Album Review – Alan Jackson’s “Where Have You Gone”

Releasing his new album thirty years to the day of releasing his landmark album Don’t Rock the Jukebox, and after the longest pause between studio albums of his career allowing the heart to only grow fonder, and after having his name officially enshrined in the Country Music Hall of Fame, let’s face it, Alan Jackson has reached that topmost stratosphere in a musical legacy where it doesn’t really matter what he releases.

Just the sound of his voice, just the image he displays, just the shadow that he casts is enough to stir something deep inside of us that’s warm and favorable from all the memories made that Alan Jackson has been a part of. He has reached that level reserved for only a select few artists of any genre—Willie, Dolly, Loretta, Strait. A legend.

With Alan Jackson, there’s also the assurance of knowing whatever he delivers is going to be country, with fiddle and steel behind heartfelt songs, and producer Keith Stegall piloting the ship. The career of Alan Jackson is a great case for holding steady to your sound and sincerity, and it paying off for you with the undying loyalty of fans even after the hits stop coming.

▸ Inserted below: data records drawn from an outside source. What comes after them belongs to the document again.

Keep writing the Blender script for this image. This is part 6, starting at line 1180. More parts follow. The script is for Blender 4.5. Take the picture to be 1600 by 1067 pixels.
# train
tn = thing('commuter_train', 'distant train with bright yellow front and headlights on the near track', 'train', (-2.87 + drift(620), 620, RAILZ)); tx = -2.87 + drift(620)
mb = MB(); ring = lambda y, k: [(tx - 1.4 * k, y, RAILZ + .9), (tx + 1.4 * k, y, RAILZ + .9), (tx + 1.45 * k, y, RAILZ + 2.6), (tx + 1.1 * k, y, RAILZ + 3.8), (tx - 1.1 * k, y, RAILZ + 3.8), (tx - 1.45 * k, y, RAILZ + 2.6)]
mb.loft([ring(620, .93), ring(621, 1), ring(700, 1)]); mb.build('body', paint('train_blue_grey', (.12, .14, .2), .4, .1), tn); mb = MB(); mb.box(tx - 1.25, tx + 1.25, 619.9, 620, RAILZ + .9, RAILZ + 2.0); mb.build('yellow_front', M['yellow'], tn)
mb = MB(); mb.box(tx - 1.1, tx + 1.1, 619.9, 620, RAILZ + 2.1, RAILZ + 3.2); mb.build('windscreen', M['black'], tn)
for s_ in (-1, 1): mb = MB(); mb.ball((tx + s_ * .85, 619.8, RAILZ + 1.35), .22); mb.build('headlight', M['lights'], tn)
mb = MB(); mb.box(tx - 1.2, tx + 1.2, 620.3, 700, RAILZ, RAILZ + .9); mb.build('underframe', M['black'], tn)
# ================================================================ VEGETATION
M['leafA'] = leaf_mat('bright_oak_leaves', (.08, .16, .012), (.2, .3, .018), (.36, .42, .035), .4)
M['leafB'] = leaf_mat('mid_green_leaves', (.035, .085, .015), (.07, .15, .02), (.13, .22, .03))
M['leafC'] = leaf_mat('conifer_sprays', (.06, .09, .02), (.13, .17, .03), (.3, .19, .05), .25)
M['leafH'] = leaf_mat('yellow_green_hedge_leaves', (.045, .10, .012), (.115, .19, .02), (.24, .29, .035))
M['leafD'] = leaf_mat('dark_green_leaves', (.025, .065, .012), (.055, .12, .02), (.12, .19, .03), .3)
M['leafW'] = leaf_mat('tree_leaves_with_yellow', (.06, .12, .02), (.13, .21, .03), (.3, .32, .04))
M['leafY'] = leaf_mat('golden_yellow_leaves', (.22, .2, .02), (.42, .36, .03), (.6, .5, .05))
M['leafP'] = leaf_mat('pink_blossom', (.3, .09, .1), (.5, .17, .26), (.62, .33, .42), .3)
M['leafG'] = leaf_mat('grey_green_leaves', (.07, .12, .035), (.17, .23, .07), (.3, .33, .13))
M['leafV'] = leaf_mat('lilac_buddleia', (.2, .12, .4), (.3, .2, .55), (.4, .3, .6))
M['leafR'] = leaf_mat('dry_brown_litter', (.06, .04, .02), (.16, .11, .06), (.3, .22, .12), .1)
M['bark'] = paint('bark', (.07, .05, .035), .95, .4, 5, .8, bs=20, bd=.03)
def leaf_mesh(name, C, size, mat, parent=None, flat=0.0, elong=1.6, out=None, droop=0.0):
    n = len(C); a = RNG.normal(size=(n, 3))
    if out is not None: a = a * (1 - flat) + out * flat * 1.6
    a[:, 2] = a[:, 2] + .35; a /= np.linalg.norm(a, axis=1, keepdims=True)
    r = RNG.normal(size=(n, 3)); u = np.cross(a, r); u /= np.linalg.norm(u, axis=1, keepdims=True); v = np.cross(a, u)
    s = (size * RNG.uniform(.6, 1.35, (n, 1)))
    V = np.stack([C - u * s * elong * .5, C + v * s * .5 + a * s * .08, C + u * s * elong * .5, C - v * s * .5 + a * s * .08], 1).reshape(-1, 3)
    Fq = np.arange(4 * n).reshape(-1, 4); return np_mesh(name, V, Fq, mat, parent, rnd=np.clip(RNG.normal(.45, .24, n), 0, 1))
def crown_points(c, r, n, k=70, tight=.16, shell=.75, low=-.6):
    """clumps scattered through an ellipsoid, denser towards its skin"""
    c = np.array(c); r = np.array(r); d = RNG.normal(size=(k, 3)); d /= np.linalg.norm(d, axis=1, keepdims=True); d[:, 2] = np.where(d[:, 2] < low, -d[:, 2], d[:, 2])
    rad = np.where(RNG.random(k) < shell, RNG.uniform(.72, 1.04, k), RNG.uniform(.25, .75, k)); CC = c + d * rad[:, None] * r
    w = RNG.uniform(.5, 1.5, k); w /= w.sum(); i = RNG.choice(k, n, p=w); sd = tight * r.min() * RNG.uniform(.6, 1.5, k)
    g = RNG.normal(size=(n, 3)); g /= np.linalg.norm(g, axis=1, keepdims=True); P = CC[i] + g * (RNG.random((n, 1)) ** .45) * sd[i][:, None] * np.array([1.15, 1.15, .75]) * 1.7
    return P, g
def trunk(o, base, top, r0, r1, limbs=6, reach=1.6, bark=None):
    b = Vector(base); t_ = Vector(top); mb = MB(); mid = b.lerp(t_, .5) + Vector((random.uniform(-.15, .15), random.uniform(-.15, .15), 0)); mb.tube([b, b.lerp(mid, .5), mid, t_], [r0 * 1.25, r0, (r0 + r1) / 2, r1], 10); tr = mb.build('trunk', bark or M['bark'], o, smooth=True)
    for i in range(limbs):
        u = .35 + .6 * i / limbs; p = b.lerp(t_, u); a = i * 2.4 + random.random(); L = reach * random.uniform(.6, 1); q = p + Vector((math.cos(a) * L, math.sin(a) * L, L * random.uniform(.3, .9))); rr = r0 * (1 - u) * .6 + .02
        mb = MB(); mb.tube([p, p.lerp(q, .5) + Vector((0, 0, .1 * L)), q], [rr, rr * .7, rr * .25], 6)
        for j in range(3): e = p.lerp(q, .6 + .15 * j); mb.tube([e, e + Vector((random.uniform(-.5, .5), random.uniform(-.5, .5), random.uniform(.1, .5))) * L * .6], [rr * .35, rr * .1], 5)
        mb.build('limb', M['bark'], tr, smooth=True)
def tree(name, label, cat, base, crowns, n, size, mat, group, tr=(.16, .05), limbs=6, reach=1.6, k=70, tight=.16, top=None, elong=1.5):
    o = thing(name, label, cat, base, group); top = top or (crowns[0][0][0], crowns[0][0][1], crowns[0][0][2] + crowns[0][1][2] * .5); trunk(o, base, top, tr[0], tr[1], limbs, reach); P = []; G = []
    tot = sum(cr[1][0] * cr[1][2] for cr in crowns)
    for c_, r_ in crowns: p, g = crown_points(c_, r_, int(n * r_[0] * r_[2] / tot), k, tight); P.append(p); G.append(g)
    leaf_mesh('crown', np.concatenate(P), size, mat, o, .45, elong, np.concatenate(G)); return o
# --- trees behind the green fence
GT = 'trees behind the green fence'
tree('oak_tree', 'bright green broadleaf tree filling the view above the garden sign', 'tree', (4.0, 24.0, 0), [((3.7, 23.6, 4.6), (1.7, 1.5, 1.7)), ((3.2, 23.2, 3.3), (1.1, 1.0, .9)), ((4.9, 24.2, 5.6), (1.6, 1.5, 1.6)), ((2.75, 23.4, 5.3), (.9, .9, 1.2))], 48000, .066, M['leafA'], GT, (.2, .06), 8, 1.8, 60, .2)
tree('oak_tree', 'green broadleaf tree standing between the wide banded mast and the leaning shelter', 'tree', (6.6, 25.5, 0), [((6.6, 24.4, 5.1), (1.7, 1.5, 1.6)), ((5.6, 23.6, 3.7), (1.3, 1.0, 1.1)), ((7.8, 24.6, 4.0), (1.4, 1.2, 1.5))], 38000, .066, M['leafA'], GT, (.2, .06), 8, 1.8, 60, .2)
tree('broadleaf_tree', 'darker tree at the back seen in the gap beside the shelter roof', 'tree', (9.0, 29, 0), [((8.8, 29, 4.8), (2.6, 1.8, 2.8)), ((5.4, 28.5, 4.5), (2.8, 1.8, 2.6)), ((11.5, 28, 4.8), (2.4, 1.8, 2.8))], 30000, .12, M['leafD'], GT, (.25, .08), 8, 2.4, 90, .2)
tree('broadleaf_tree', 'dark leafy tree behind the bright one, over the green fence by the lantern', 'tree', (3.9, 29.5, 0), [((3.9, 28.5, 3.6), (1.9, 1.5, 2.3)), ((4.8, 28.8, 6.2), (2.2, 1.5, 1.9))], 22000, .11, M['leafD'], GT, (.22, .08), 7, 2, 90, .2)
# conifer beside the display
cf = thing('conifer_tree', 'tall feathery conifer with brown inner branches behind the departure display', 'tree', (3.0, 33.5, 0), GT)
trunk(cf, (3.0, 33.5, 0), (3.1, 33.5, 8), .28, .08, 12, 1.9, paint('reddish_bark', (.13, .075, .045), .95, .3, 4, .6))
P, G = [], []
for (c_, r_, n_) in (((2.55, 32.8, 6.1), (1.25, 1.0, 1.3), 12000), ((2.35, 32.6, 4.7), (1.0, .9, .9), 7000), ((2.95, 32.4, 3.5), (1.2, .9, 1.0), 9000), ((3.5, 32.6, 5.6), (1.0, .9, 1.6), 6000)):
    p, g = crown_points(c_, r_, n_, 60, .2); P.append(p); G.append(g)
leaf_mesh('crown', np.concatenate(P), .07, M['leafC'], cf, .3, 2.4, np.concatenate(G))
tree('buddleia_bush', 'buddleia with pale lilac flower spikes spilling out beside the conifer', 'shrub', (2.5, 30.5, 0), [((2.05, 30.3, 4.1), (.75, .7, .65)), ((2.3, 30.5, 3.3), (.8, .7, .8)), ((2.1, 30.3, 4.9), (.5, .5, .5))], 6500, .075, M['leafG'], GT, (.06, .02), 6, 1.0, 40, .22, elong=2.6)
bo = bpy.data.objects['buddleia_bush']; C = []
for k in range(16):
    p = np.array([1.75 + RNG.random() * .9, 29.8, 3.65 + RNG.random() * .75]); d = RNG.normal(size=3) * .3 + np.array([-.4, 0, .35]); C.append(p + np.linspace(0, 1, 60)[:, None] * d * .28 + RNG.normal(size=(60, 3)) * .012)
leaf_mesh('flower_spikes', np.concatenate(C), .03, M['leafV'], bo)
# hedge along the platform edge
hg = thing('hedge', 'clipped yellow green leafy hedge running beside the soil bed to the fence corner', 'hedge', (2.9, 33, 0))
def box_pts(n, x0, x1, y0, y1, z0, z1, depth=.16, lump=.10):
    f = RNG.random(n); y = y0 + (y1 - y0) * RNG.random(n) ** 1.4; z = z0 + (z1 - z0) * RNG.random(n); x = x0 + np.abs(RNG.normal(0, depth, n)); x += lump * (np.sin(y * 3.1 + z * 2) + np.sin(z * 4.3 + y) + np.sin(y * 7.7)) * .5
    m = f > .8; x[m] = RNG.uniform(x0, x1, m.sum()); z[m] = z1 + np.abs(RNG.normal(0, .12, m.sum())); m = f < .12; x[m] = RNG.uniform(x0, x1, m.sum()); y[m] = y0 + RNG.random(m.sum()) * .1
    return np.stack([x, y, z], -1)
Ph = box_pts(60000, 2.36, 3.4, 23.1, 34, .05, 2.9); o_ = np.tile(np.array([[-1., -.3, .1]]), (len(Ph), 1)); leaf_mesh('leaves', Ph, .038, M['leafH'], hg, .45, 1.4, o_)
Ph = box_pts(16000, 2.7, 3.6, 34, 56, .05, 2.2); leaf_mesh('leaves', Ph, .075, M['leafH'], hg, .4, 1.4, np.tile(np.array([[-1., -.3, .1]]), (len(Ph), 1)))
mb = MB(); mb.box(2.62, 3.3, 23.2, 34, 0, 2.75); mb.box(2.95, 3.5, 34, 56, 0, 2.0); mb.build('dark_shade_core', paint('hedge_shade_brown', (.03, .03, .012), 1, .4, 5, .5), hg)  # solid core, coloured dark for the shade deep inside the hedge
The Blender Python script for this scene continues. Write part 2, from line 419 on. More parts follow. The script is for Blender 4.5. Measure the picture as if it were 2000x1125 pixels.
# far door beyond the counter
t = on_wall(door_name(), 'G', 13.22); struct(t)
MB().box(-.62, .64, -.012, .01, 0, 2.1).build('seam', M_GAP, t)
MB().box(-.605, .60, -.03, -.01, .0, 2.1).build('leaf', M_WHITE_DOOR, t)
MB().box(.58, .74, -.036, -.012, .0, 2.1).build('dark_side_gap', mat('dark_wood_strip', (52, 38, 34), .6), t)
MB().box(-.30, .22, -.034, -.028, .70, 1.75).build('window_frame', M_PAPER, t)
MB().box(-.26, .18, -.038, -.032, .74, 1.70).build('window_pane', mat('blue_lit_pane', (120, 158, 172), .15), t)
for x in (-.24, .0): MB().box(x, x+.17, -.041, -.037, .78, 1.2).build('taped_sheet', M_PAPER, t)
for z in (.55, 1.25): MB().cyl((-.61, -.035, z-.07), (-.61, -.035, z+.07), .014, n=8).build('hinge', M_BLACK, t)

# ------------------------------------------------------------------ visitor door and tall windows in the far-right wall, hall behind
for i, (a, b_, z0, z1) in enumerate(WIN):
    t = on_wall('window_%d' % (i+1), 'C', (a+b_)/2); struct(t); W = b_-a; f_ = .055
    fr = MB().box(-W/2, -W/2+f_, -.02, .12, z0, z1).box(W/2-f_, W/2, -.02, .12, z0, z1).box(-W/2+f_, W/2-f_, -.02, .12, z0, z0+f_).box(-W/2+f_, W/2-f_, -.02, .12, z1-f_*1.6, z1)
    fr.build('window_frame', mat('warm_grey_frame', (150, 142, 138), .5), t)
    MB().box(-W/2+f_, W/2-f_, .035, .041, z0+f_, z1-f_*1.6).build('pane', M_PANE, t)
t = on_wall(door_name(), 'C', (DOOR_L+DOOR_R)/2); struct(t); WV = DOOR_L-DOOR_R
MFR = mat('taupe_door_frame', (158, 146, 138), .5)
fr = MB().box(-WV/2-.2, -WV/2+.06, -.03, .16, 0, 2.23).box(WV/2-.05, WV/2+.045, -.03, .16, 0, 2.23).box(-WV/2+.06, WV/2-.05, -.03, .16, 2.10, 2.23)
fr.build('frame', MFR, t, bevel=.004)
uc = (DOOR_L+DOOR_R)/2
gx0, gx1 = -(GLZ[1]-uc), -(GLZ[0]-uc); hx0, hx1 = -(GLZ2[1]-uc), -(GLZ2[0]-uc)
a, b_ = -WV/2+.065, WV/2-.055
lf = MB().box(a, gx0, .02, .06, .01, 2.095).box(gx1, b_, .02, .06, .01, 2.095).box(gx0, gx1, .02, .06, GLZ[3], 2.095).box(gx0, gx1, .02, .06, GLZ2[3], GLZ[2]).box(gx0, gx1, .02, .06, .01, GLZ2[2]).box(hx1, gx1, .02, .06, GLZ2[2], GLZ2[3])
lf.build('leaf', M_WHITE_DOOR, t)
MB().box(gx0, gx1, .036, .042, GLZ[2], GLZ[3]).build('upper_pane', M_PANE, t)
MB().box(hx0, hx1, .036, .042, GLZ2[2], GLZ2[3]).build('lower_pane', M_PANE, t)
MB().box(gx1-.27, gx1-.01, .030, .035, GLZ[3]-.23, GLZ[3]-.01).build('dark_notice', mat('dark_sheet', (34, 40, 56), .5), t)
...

Where Have You Gone might be Alan Jackson’s most personal album yet, though they’re pretty much all personal, since he’s always written most of his own songs—a fact that makes Jackson a rare specimen in the country superstar class, and a fact many are quick to forget. Even if Alan was just a songwriter for others, he’d still be considered a legend from the catalog he’s amassed. He wrote fifteen of the 21 songs for this new record, for example.

Inspired to write not one, but two songs for the weddings of his daughters in “You’ll Always Be My Baby” and “I Do,” along with a splendid tribute to his mother in “Where Her Heart Has Always Been,” Alan Jackson draws from the well of his own emotions to give Where Have You Gone one touching moment after another.

Though some may focus on Alan’s lament about the state of country that comes in the form of the title track, really the deeper theme of Where Have You Gone is one of someone later in their life taking stock, reassessing priorities, and slowing down, just like Alan Jackson is doing in his real life. You could perhaps consider him reaching the Don Williams phase of his career in that respect. It’s the songs like “Things That Matter,” “A Man Who Never Cries,” and “The Older I Get” that teach some of the deepest lessons of the record, which are prioritizing the most important things in life, working on your personal relationships, and slowing down while you can before it’s too late.

Some of the criticism centered on the record has been how slow it is, and it’s true that it is a mostly slow and staunchly traditional country record. I’m not sure what some were expecting, perhaps for Jackson to return after a 6-year absence from the studio water-skiing in jeans again like it’s 1993. But he’s 62-years-old now. Life has slowed down, and so has his music. This is on purpose, and is part of the theme and message of Where Have You Gone. Don’t let the rush of everyday events allow life to pass you by.

21 songs is a lot to digest though. And if we’re being honest, Where Have You Gone is a large lot of slower songs that by the latter stages feels like a slog to get through as an album. Though multiple songs from the album slide perfectly into your classic country or Alan Jackson listening rotation and there’s really not a clunker in the lot, the sheer volume of slow songs is what begins to weigh the album down by the end.

Usually we might say with a 21-song album that it could’ve benefited from trimming the fat. It’s not that there’s a bunch of fat here. It’s just at some point your appetite is satisfied for the slow stuff, but it keeps coming, and the few faster songs like “Back” inspired by Justin Timberlake, or the 20th track “Beer:10” feel like too little too late to add the variety and energy this album needed earlier on to keep a wider audience intently engaged.

But hey, slow or not, a song like “Way Down in My Whiskey” feels like an instant country music classic from Alan, and he does show some variety in the slow material, like the unexpected more folkish-sounding and sweet “So Late So Soon.” It’s hard to hate any of the songs on the album when selected individually.

You could say Alan Jackson is past his prime, but on Where Have You Gone he’s actually right where he should be, reminiscing on life, enjoying his semi-retirement, and showing fair concern about the direction country music is taking as a country legend with a conscience and an important voice. If Alan Jackson was out there trying to run down a late career radio hit, or trying not to show his age, that’s where he would run into trouble like so many aging country performers do.

Instead, Alan Jackson is being Alan Jackson—a constant, a rock, someone you can count on. It’s the legacies guys and gals like Alan Jackson have contributed to country music that have created the foundation from which everything else is built from. And on Where Have You Gone, Alan Jackson has added a few more stones to that foundation, while also trying to repair some of the cracks that have formed from the neglect and misuse in recent years.